Thursday, May 28, 2015

What's the point of (where is the value in) Project Astoria and Project Islandwood?

Projects "Astoria" and "Islandwood" are "Universal Windows Platform Bridges" that allow you to reuse the code used to build Android and iOS apps to make apps for Windows 10.
They each work a bit differently but are typically talked about together as their very existence shows that the "new Microsoft" and Windows 10 are very different from the Microsoft and Windows of the past.

There are a couple of key differences.
Astoria allows you to take an existing APK and submit it to the Windows Store and comes with the ability to replace the use of Google specific services with their Microsoft/Windows equivalents. It also only works on "Windows 10 Mobile" - what used to be known as "Windows Phone" but now also includes small tablets (phablets).
Islandwood allows the creation of Universal Windows app, that runs on more than just the mobile SKU of Windows 10, but using Objective-C. It also includes shims and mappings for the use of the more common iOS functionality and services.

Who would use them and why would they care?
Consider someone who already has a mobile app or game. They want to reach as many potential customers as possible and so their app/game is almost certainly available on Android or iOS. It's possible that they have created both versions with a cross platform tool* but it's more common that they will have created the iOS version in objective-C and the Android version in Java.
When they now come to consider supporting Windows 10 there are considerations to make:
1. Will there be enough potential users to make the effort worth while?
2. How much effort will be involved in creating the new version?
3. Do they really want to write the app/game for a third time?

Let's look at each in turn.

1. At the moment Windows/Windows Phone has a very small market share but Windows 10 has the opportunity to help increase the number of devices running a single version of Windows dramatically. Microsoft have even said they're aiming to get Windows 10 on a billion devices in two to three years. A billion potential users could be very appealing but until it shows some traction both the market share percentage and absolute numbers remain low.

2. Ideally any business would like the amount of effort required to build an app to be as low as possible. It takes a special kind of person to want things to be harder, take longer and cost more than is necessary.

3. You should need a very good reason to have to do the same thing three times in three different ways. It doesn't just duplicate the initial effort and costs but the ongoing ones too.

So, considering the above, if there was a way to take the assets, resources and investment in existing code bases and use that to create an app that runs on Windows 10 then it should be very appealing. Enter projects Astoria and Islandwood.

But which should a company use?
As ever with technology, it depends. Obviously if someone only has an Android/Java code base then they should look at project Astoria. Or if only on iOS/Obj-C they should go with Islandwood.
But what if both? I'd suggest the following. If only interested in running on phones then look to use Astoria. Otherwise look to Islandwood.


The use of either (or both?) of these projects should be seen as a stepping stone if it gets a business to a position where they still have more than one code base for their app/game.
Surely, as far as possible, it's in the interest of the company behind an app/game to only need one version of their code.

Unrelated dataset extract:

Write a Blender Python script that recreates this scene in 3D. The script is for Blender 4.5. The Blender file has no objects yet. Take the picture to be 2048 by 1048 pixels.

I therefore expect the popularity of cross platform solutions* to grow in the next few years. There are various options for this but, personally, I'd look at either PhoneGap or Xamarin based solutions depending on the specific project.


I assume that Microsoft hope that those people who use the above tools will be exposed to how powerful the tools and languages Microsoft have created are and then consider switching to them in future. Either in addition to building natively for Android & iOS or exclusively by use of a solution such as Xamarin.


Yes, they both allow you to reuse resources across platforms but are they cross platform solutions?

*Related question: How do you define a "Cross platform" tool/solution?
Does it have to produce the output for different platforms?
Does it need to support a specific number of platforms? (Presumably more than two.)
Does it count if it is based on conversion from one native format?

I don't know if there is a clear definition. Do you have one?